Where should you live: Cleveland or the Holy Land?

A new Israeli TV series by Chaim Hecht - 'Between Arizona and Ness Ziona' - works to scare people away from moving to the US, with scant facts and plenty of hyperbole.

Chaim Hecht (photo credit: COURTESY KESHET)
Chaim Hecht
(photo credit: COURTESY KESHET)
Chaim Hecht just wants his son to move back to Israel.
But apparently, the begging and pleading by the veteran Israeli TV host hasn’t been doing the trick. So instead, he created a TV show.
Hecht’s From Arizona to Ness Ziona premiered earlier this week on Keshet 12, the first in a three-part documentary series comparing life in the United States to that in Israel.

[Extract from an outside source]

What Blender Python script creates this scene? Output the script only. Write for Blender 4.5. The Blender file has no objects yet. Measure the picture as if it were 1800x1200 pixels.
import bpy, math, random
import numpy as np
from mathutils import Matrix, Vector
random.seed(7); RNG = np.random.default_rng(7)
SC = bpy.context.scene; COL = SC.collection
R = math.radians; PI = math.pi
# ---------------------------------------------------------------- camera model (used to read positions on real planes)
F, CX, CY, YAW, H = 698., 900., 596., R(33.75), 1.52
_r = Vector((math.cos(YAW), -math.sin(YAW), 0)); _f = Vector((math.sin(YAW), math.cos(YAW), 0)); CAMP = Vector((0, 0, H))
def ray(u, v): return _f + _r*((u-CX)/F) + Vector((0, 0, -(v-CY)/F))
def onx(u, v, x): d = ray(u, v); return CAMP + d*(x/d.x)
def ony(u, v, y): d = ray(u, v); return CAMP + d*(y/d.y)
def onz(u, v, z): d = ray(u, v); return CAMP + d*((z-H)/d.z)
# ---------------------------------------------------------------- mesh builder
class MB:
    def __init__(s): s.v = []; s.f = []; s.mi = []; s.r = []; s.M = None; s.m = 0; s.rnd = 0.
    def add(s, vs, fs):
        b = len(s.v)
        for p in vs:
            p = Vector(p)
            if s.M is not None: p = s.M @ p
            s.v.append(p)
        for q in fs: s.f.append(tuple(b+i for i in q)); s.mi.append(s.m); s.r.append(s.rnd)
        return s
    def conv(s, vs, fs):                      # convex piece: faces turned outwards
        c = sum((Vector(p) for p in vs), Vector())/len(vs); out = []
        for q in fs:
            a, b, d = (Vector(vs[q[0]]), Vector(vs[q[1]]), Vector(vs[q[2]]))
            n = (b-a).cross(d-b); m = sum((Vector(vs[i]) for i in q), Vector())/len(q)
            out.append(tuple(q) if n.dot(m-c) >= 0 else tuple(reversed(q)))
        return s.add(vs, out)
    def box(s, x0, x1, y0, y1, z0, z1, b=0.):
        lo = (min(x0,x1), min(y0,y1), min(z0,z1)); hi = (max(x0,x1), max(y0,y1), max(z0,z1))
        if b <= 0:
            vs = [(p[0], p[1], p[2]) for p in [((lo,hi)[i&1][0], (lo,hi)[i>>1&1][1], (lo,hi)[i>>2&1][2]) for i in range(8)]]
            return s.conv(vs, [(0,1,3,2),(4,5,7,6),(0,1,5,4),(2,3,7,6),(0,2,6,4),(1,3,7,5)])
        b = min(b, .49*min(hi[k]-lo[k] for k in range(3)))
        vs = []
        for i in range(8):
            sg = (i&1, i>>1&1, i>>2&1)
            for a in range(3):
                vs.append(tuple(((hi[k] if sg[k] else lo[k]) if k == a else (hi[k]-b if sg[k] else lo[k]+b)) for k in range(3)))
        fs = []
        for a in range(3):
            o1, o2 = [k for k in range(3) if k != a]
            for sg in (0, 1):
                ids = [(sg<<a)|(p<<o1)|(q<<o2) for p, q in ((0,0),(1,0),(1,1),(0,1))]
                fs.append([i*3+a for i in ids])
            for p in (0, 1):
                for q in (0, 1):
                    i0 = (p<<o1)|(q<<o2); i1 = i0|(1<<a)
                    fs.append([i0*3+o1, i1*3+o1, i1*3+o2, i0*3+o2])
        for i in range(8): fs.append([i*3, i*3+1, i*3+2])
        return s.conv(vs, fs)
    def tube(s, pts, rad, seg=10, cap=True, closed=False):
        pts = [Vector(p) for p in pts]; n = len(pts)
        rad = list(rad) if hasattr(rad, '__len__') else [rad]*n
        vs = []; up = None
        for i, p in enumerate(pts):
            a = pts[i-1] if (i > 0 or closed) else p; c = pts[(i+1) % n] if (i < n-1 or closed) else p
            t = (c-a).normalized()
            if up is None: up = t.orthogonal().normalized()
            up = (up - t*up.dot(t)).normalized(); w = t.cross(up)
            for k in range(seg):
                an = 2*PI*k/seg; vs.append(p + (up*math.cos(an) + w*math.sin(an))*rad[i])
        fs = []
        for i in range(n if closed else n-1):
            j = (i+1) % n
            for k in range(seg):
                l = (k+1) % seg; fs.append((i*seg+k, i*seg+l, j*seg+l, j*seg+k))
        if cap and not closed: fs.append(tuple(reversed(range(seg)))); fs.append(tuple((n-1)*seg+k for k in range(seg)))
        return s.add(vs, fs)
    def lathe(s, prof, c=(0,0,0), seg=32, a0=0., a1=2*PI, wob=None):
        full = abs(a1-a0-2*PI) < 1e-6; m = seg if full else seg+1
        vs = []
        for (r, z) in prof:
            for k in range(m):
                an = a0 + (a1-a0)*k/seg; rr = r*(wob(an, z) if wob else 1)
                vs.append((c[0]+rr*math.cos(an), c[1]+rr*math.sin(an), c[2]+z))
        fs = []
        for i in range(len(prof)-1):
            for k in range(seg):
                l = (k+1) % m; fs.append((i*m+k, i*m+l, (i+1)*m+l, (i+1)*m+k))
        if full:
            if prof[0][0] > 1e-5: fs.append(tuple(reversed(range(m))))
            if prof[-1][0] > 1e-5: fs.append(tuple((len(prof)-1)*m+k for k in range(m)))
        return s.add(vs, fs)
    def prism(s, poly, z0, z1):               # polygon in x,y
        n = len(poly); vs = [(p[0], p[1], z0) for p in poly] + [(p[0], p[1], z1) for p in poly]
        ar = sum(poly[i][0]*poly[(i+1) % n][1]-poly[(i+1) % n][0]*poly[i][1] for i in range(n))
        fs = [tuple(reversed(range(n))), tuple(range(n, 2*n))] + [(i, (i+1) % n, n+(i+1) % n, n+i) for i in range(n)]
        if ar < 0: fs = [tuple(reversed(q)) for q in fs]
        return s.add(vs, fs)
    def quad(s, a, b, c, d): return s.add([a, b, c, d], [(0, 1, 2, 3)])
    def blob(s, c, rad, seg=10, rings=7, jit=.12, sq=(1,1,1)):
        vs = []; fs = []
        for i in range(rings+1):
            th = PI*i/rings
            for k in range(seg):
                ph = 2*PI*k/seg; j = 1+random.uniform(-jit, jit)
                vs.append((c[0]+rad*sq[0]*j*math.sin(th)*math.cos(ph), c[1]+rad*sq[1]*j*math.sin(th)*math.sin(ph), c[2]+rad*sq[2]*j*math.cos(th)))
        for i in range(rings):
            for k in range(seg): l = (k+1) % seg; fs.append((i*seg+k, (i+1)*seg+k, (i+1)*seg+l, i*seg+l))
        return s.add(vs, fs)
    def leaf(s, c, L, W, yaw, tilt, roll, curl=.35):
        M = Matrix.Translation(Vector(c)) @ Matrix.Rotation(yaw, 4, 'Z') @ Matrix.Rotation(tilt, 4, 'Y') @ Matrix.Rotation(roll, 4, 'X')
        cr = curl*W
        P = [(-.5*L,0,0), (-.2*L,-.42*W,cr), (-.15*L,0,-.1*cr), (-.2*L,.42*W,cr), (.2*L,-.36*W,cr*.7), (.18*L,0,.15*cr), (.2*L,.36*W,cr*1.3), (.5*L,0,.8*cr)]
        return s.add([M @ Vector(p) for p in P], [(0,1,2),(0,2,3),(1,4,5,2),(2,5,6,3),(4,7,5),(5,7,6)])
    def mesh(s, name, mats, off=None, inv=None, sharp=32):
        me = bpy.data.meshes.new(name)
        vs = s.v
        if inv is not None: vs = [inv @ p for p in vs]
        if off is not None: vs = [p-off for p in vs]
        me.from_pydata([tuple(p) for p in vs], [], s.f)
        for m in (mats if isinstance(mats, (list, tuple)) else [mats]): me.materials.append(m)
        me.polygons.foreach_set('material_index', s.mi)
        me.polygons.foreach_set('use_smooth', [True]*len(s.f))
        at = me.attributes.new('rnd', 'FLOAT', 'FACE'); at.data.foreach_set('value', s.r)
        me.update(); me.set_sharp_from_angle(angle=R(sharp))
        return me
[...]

And while Hecht repeatedly claims he’s reporting the facts and letting the viewer decide, it’s obvious the TV host has a clear point of view on the subject.
“I’m not just scared of America,” Hecht told The Jerusalem Post in a phone interview on Tuesday, “I’m petrified – as a father and as a grandfather.”
Chaim Hecht with his grandchildren (Courtesy Keshet 12)
Chaim Hecht with his grandchildren (Courtesy Keshet 12)
What has Hecht so scared? That’s a very good question.
Though the show’s name references Arizona, Hecht does most of his filming in Ohio, where his son and grandchildren live. He starts out with the pull of the goldene medina, “the golden land” of America and what sends so many people away from Israel: housing prices.
As he shows repeatedly on screen, three- and four-bedroom homes in a suburb of Cleveland are often selling for less than $130,000 – approximately NIS 500,000.
What can one buy in Ness Ziona for that sum of money?
“You can’t even find a hut for half-a-million shekel here,” Ness Ziona Mayor Yossi Shevo tells Hecht in the show. A local real estate agent digs up the cheapest apartment she can find in the city: a cramped, run-down walk-up in bad need of repairs. The price? NIS 1.5 million.
So what are the downsides to life in Ohio? That’s where Hecht gets a little creative.
For a solid five minutes of the show – accompanied, inexplicably, by video of a man in an American flag Speedo dancing while he mows his lawn – Hecht decries the local ordinances that mandate cutting the grass.
The veteran broadcaster even had the gall to compare the US to North Korea, proclaiming that even murderous dictator Kim Jong Un wouldn’t demand such a thing of his citizens. It’s a patently ridiculous claim that only undermines any point Hecht might have been trying to make.
Asked about reactions to the first episode of the series, which aired Sunday evening, Hecht was triumphant.
“There is only one important feedback in this business, the ratings,” he said. And there the show was undoubtedly a winner, garnering 15.3% of the viewing public, making it the most-watched show of the night, beating out several reality TV shows. “People sat for an hour and watched it because it interested them,” he said.
“THE CRITICS don’t love me, and they haven’t loved me for years. That’s how it’s been for all of my programs... they will criticize and I will bring the numbers.”
Undeniably, reviews of From Arizona to Ness Ziona were not kind.
Yediot Aharonot reviewer Einav Schiff said Hecht “mixes things up, inflates nonsense and devotes himself to controversial agendas, at best,” while Walla News called the show “superficial, with a puzzling focus on certain issues... and many figures who contribute nothing.”
Indeed, a slate of often surprising interviews pop up throughout the show, including with Housing Secretary Ben Carson, law professor Alan Dershowitz and New York Times writer Thomas Friedman.
It’s unclear why Hecht focused several minutes on Carson’s childhood and political career; and Dershowitz’s appearing on screen to proclaim, “Get the government out of my bedroom, get the government out of my bank account, get the government out of my doctor’s office” is pushing the realms of relevance. It certainly rings hollow compared to living in Israel, with its government healthcare and rabbinate-controlled marriage – among many other examples.
With his rumpled suit and over-excited hyperbole, Hecht and his grandfatherly, irate persona have created a series aimed at terrifying Israelis away from living in the United States. And many of his attempts to dramatize city ordinances, property taxes and endless bureaucracy are laughable compared to the realities in Israel.
The second episode of the series will deal with education, while the third will address law and order. Hecht promises viewers will be as shocked as he was to learn about government intervention in child protective services and the massively spreading opioid epidemic in the US.
“Young people think they’ll go to America and find money on the street,” Hecht told the Post. “But the dream is broken. It’s gone.”
The second episode will air on Keshet 12 on Sunday at 9 p.m. and full episodes can also be found on mako.co.il.